Customer Experience Featured Article

Are You Really Investing in the Customer Experience?

April 23, 2014

There is an interesting conversation that takes place among my friends. When a certain retailer came to town, it was great that we had access to everything we needed in one location. This retailer advertised the importance of the customer and its high standards when it came to customer service. Now, nearly 20 years later, we do everything to avoid this same retailer.

The retailer in my story is very large and very well-known. The company’s ability to leverage its massive distribution and logistics systems to get the pricing it wants makes it a formidable competitor. When the recession set in five short years ago, families needed access to this retailer to help ends meet.
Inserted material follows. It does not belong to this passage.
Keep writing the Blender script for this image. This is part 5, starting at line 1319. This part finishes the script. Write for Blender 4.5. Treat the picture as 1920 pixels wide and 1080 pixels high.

Sales soured and the retailer seemed to care less about the customer experience.

Today, if I need to stop in this store for something, I am amazed that I have to get out of the way for an employee too preoccupied to notice my presence. If I want pictures developed or need to pick up a prescription, it’s hard to find someone willing to wait on me. For these very reasons, I am willing to pay a higher price at a store where they care about my business. The comical point is this retailer I avoid still launches advertising campaigns that tout how much they value the customer.

Therein lies the problem for many a brand – don’t tell your customers that you care about them unless you’re prepared to demonstrate this fact in everything you do. Today’s customers care a lot less about what you tell them and a lot more about how you make them feel. And don’t claim that you’re doing it for the good of the customer. In this market, you have to do it for survival.

A recent CMS Wire report suggested there are three big myths that keep companies from being customer centric. The first is that you need more leads and not transformation. You can spend all the time and money in the world identifying prospects that can turn into leads. Wouldn’t it be more efficient to instead understand the customer journey so you’re the first choice when it comes time to buy?

The second is that you already know the customer’s journey. Any company that arrogant is missing out on key opportunities to organically grow revenue by providing exactly what customers want when they want it. This requires capturing the voice of the customer and using that knowledge to build products and services. At the same time, research has to go beyond what you know so you can fill in what you don’t know.

Finally, it’s not necessary to get fast answers. It’s easy to assume this is the only path to success is to find information fast. Likewise, the key information you need doesn’t require a lengthy process that leaves too many opportunities on the table. Customers are continuously evolving their expectations – just be ready to accommodate these changes, understanding the role they play.